Under gentle questioning from his lawyer, Martin gave a detailed description of the rare circulatory condition he has lived with since birth.

Instead of a vein along the bone of his lower right leg, he said he has a jumble of varicose veins. The valves that normally keep blood from flowing backward don’t work, so blood tends to pool in his lower leg whenever he stands, causing painful swelling.

“It feels like my leg is going to blow up,” he said, adding that the condition has gotten progressively worse over the past four years. “Every time I step, there’s a sharp pain in my shin.”

He described a match he played while at Stanford, and the intense pain that came after carrying his clubs over 36 holes. He said the opposing coach from the University of Arizona saw the agony he was in and told him: “Man, you’ve got to take a cart.” Martin said he replied: “I wouldn’t do it.”

With that, Martin choked up and reached for tissues to wipe away tears. His mother, his brother and his sister-in-law also cried. U.S. Magistrate Thomas Coffin called a five-minute recess.

Martin has invoked the Americans with Disabilities Act in his lawsuit against the PGA Tour that seeks to allow him to ride instead of walk at professional events. His doctors say walking is not only painful, it’s dangerous, causing a weakening of the leg that could result in a break and possibly amputation.

PGA Tour lawyers contend allowing Martin a cart would give him an unfair advantage.

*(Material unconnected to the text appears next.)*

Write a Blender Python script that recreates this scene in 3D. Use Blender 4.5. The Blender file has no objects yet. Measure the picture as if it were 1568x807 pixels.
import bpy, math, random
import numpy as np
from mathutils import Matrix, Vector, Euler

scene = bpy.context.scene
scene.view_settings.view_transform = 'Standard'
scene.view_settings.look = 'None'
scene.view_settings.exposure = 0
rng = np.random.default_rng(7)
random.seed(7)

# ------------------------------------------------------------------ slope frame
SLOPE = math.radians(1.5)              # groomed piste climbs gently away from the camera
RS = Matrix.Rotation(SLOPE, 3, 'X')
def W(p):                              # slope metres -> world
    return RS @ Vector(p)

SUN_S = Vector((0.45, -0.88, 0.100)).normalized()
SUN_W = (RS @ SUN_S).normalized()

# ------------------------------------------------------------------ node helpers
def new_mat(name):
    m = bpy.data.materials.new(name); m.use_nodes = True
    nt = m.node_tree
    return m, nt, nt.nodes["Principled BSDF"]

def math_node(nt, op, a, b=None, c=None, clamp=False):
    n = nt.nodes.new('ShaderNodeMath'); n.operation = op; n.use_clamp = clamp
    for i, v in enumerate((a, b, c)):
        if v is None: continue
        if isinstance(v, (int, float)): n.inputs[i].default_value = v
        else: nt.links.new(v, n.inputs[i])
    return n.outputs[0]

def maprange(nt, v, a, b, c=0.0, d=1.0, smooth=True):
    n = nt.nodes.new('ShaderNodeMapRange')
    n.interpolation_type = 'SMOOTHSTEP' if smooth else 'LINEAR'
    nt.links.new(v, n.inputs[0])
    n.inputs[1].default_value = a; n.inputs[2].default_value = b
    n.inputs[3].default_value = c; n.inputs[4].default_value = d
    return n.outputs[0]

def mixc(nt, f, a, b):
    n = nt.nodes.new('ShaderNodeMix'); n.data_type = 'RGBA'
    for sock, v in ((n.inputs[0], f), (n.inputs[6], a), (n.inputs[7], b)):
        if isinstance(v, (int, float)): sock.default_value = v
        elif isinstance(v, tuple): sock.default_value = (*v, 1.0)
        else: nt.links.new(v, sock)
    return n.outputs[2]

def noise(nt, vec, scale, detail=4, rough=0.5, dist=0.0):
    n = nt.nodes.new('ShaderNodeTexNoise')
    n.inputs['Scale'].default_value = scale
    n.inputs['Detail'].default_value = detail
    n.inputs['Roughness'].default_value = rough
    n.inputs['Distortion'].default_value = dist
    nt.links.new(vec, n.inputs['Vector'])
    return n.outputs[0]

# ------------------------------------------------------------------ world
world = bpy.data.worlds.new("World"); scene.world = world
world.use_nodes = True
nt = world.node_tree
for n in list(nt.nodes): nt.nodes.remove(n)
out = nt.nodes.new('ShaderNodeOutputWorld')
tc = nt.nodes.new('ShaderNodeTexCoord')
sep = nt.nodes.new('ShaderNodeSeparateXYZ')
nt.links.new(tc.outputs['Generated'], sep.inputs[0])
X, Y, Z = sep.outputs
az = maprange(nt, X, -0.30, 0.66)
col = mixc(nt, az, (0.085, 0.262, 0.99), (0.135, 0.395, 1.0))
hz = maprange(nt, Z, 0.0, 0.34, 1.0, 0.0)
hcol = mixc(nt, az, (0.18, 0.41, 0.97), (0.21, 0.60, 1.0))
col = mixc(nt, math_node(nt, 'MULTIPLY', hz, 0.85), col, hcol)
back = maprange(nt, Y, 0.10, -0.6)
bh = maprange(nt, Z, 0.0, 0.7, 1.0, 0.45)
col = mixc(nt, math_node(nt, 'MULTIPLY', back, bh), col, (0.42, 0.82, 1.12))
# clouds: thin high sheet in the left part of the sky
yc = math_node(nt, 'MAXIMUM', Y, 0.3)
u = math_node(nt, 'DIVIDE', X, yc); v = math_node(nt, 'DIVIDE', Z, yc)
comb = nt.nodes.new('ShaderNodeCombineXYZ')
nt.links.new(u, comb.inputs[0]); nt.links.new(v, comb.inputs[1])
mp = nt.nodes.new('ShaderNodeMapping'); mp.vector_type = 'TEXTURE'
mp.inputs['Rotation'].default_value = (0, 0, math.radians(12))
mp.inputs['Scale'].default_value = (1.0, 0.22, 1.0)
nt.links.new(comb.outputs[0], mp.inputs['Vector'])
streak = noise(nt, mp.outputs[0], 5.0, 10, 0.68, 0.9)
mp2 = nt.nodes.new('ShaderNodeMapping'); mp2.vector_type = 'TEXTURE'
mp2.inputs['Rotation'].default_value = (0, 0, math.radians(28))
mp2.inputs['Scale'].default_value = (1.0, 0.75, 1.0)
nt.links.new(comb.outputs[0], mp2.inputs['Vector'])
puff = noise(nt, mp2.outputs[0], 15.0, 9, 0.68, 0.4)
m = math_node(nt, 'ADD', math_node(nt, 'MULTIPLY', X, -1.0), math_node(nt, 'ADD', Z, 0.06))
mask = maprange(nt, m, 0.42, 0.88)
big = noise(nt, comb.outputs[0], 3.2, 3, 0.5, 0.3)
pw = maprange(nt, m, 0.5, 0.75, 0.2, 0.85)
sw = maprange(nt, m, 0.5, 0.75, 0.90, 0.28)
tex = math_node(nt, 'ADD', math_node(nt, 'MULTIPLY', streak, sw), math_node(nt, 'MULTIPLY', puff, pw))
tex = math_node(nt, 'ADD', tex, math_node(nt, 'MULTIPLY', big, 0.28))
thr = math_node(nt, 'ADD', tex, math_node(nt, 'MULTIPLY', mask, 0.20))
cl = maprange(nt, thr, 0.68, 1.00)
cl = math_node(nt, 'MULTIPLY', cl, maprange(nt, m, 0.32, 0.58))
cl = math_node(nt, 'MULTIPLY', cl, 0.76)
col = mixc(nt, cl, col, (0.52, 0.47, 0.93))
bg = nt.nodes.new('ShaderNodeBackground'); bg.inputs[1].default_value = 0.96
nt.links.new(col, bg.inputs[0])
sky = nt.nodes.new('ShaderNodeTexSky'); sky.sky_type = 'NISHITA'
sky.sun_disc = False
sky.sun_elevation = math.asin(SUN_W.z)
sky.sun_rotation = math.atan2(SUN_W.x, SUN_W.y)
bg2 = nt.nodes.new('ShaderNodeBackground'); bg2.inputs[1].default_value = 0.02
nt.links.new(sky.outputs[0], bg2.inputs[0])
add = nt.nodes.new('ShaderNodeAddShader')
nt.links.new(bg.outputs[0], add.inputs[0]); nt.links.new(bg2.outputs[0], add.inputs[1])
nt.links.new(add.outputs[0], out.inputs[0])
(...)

They maintain walking offers a test of stamina that adds to the competition and is an integral part of tournament golf.

Under cross-examination, PGA Tour lawyer William Maledon compared having a cart to the advantage of carrying extra clubs.

Martin said that was an unfair comparison. “That’s shotmaking, that’s where the game is played, with your clubs.”

Before it became too painful for him, Martin said he always preferred walking rather than riding a cart. “The main reason is just the rhythm you get into when you walk.”

Even when in a cart, he said he must park it along a paved path and still must walk up to 100 yards a hole.

Earlier Wednesday, a PGA Tour executive testified carts are allowed at senior events because it’s a money-driven “nostalgia” tour, far less competitive than the top circuit where Martin seeks to ride.

“It’s an economic factor,” said Richard Ferris, chairman of the PGA Tour policy board. “If Arnold Palmer has an arthritic hip and can’t walk 18 holes … he’s an economic draw. That’s why we allow them to use carts.”

“The Nike Tour and the PGA Tour are golf at its highest level,” he said. “The senior tour is not competition at its highest level. The Senior Tour is a nostalgia tour.”

The magistrate, who is hearing the case without a jury, has given Martin the chance to ride a cart on the Nike Tour pending the outcome of this trial. Last month, the 25-year-old golfer won the tour’s event in Lakeland, Fla., generating an outpouring of public support. Martin has since become the latest spokesman for Nike’s new slogan: “I Can.”